### Task details
Reproduce every record below exactly as it appears.

Records with scene code
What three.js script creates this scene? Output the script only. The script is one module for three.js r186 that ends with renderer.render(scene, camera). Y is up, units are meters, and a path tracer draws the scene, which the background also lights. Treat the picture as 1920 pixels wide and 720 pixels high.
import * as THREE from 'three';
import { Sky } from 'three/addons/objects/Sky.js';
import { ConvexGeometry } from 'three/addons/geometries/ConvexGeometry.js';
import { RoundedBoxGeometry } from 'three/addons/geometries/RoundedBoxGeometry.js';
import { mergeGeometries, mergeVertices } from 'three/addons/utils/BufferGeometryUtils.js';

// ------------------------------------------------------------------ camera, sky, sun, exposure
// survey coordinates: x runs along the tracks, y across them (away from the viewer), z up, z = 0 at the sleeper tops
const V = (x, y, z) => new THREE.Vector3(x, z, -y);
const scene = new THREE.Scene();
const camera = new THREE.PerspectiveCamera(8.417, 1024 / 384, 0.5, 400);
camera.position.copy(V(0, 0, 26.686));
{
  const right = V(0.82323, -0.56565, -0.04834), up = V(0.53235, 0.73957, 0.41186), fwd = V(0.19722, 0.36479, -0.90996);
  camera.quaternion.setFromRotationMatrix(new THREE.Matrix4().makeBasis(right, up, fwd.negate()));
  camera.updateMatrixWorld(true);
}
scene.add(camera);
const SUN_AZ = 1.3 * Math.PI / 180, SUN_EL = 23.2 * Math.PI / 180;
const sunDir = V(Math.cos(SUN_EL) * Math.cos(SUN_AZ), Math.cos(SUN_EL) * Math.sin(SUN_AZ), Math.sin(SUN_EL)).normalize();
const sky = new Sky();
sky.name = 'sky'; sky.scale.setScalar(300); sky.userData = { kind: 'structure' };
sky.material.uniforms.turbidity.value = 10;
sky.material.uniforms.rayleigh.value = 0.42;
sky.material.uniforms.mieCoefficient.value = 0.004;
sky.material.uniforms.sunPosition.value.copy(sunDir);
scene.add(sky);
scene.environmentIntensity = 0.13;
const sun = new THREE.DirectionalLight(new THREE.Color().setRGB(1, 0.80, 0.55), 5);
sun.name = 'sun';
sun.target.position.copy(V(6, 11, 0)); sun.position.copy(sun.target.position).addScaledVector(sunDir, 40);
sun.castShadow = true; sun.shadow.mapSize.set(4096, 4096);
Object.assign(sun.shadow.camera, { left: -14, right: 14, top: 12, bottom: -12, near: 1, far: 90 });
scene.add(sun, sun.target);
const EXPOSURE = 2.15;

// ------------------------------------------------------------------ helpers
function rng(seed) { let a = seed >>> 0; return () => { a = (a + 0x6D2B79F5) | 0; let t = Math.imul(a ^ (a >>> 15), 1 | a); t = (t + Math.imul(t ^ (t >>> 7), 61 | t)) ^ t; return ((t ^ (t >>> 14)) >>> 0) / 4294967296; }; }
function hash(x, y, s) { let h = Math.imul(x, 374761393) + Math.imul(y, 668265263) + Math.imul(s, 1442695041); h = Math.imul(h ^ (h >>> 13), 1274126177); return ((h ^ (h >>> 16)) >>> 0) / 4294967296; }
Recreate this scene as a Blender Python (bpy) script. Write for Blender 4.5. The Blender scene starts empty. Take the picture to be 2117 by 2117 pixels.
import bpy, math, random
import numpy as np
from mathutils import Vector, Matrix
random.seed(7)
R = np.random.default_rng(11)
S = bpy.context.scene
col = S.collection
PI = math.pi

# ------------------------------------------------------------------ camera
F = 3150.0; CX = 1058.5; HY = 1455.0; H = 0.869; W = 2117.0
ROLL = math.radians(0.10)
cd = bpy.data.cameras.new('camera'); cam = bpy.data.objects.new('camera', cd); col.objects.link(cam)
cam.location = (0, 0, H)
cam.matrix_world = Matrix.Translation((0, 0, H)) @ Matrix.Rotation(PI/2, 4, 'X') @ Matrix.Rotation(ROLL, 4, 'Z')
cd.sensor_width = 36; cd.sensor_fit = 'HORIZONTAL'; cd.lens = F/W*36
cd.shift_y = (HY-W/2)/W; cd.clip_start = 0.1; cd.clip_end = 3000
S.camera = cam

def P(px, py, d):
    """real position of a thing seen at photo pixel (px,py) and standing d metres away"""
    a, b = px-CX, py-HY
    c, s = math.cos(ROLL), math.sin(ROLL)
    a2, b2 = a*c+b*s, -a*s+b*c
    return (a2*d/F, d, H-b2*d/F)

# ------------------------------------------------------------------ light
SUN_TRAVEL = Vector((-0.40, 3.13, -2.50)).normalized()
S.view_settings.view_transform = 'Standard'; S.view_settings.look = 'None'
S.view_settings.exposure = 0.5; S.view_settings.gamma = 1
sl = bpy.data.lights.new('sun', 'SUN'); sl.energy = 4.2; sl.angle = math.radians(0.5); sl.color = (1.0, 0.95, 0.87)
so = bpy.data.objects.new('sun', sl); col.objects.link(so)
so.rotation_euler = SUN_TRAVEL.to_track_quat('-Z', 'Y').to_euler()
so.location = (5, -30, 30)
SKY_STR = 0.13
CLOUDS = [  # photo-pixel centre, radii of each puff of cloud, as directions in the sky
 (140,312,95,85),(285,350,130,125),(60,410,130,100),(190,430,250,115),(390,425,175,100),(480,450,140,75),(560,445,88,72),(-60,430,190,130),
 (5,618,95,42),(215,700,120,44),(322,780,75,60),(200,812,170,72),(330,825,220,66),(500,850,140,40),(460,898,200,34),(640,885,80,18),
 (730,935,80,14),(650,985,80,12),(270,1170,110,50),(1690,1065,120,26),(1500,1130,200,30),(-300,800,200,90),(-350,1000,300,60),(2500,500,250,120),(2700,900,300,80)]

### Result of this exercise
What three.js script creates this scene? Output the script only. The script is one module for three.js r186 that ends with renderer.render(scene, camera). Y is up, units are meters, and a path tracer draws the scene, which the background also lights. Treat the picture as 1920 pixels wide and 720 pixels high.
import * as THREE from 'three';
import { Sky } from 'three/addons/objects/Sky.js';
import { ConvexGeometry } from 'three/addons/geometries/ConvexGeometry.js';
import { RoundedBoxGeometry } from 'three/addons/geometries/RoundedBoxGeometry.js';
import { mergeGeometries, mergeVertices } from 'three/addons/utils/BufferGeometryUtils.js';

// ------------------------------------------------------------------ camera, sky, sun, exposure
// survey coordinates: x runs along the tracks, y across them (away from the viewer), z up, z = 0 at the sleeper tops
const V = (x, y, z) => new THREE.Vector3(x, z, -y);
const scene = new THREE.Scene();
const camera = new THREE.PerspectiveCamera(8.417, 1024 / 384, 0.5, 400);
camera.position.copy(V(0, 0, 26.686));
{
  const right = V(0.82323, -0.56565, -0.04834), up = V(0.53235, 0.73957, 0.41186), fwd = V(0.19722, 0.36479, -0.90996);
  camera.quaternion.setFromRotationMatrix(new THREE.Matrix4().makeBasis(right, up, fwd.negate()));
  camera.updateMatrixWorld(true);
}
scene.add(camera);
const SUN_AZ = 1.3 * Math.PI / 180, SUN_EL = 23.2 * Math.PI / 180;
const sunDir = V(Math.cos(SUN_EL) * Math.cos(SUN_AZ), Math.cos(SUN_EL) * Math.sin(SUN_AZ), Math.sin(SUN_EL)).normalize();
const sky = new Sky();
sky.name = 'sky'; sky.scale.setScalar(300); sky.userData = { kind: 'structure' };
sky.material.uniforms.turbidity.value = 10;
sky.material.uniforms.rayleigh.value = 0.42;
sky.material.uniforms.mieCoefficient.value = 0.004;
sky.material.uniforms.sunPosition.value.copy(sunDir);
scene.add(sky);
scene.environmentIntensity = 0.13;
const sun = new THREE.DirectionalLight(new THREE.Color().setRGB(1, 0.80, 0.55), 5);
sun.name = 'sun';
sun.target.position.copy(V(6, 11, 0)); sun.position.copy(sun.target.position).addScaledVector(sunDir, 40);
sun.castShadow = true; sun.shadow.mapSize.set(4096, 4096);
Object.assign(sun.shadow.camera, { left: -14, right: 14, top: 12, bottom: -12, near: 1, far: 90 });
scene.add(sun, sun.target);
const EXPOSURE = 2.15;

// ------------------------------------------------------------------ helpers
function rng(seed) { let a = seed >>> 0; return () => { a = (a + 0x6D2B79F5) | 0; let t = Math.imul(a ^ (a >>> 15), 1 | a); t = (t + Math.imul(t ^ (t >>> 7), 61 | t)) ^ t; return ((t ^ (t >>> 14)) >>> 0) / 4294967296; }; }
function hash(x, y, s) { let h = Math.imul(x, 374761393) + Math.imul(y, 668265263) + Math.imul(s, 1442695041); h = Math.imul(h ^ (h >>> 13), 1274126177); return ((h ^ (h >>> 16)) >>> 0) / 4294967296; }
Recreate this scene as a Blender Python (bpy) script. Write for Blender 4.5. The Blender scene starts empty. Take the picture to be 2117 by 2117 pixels.
import bpy, math, random
import numpy as np
from mathutils import Vector, Matrix
random.seed(7)
R = np.random.default_rng(11)
S = bpy.context.scene
col = S.collection
PI = math.pi

# ------------------------------------------------------------------ camera
F = 3150.0; CX = 1058.5; HY = 1455.0; H = 0.869; W = 2117.0
ROLL = math.radians(0.10)
cd = bpy.data.cameras.new('camera'); cam = bpy.data.objects.new('camera', cd); col.objects.link(cam)
cam.location = (0, 0, H)
cam.matrix_world = Matrix.Translation((0, 0, H)) @ Matrix.Rotation(PI/2, 4, 'X') @ Matrix.Rotation(ROLL, 4, 'Z')
cd.sensor_width = 36; cd.sensor_fit = 'HORIZONTAL'; cd.lens = F/W*36
cd.shift_y = (HY-W/2)/W; cd.clip_start = 0.1; cd.clip_end = 3000
S.camera = cam

def P(px, py, d):
    """real position of a thing seen at photo pixel (px,py) and standing d metres away"""
    a, b = px-CX, py-HY
    c, s = math.cos(ROLL), math.sin(ROLL)
    a2, b2 = a*c+b*s, -a*s+b*c
    return (a2*d/F, d, H-b2*d/F)

# ------------------------------------------------------------------ light
SUN_TRAVEL = Vector((-0.40, 3.13, -2.50)).normalized()
S.view_settings.view_transform = 'Standard'; S.view_settings.look = 'None'
S.view_settings.exposure = 0.5; S.view_settings.gamma = 1
sl = bpy.data.lights.new('sun', 'SUN'); sl.energy = 4.2; sl.angle = math.radians(0.5); sl.color = (1.0, 0.95, 0.87)
so = bpy.data.objects.new('sun', sl); col.objects.link(so)
so.rotation_euler = SUN_TRAVEL.to_track_quat('-Z', 'Y').to_euler()
so.location = (5, -30, 30)
SKY_STR = 0.13
CLOUDS = [  # photo-pixel centre, radii of each puff of cloud, as directions in the sky
 (140,312,95,85),(285,350,130,125),(60,410,130,100),(190,430,250,115),(390,425,175,100),(480,450,140,75),(560,445,88,72),(-60,430,190,130),
 (5,618,95,42),(215,700,120,44),(322,780,75,60),(200,812,170,72),(330,825,220,66),(500,850,140,40),(460,898,200,34),(640,885,80,18),
 (730,935,80,14),(650,985,80,12),(270,1170,110,50),(1690,1065,120,26),(1500,1130,200,30),(-300,800,200,90),(-350,1000,300,60),(2500,500,250,120),(2700,900,300,80)]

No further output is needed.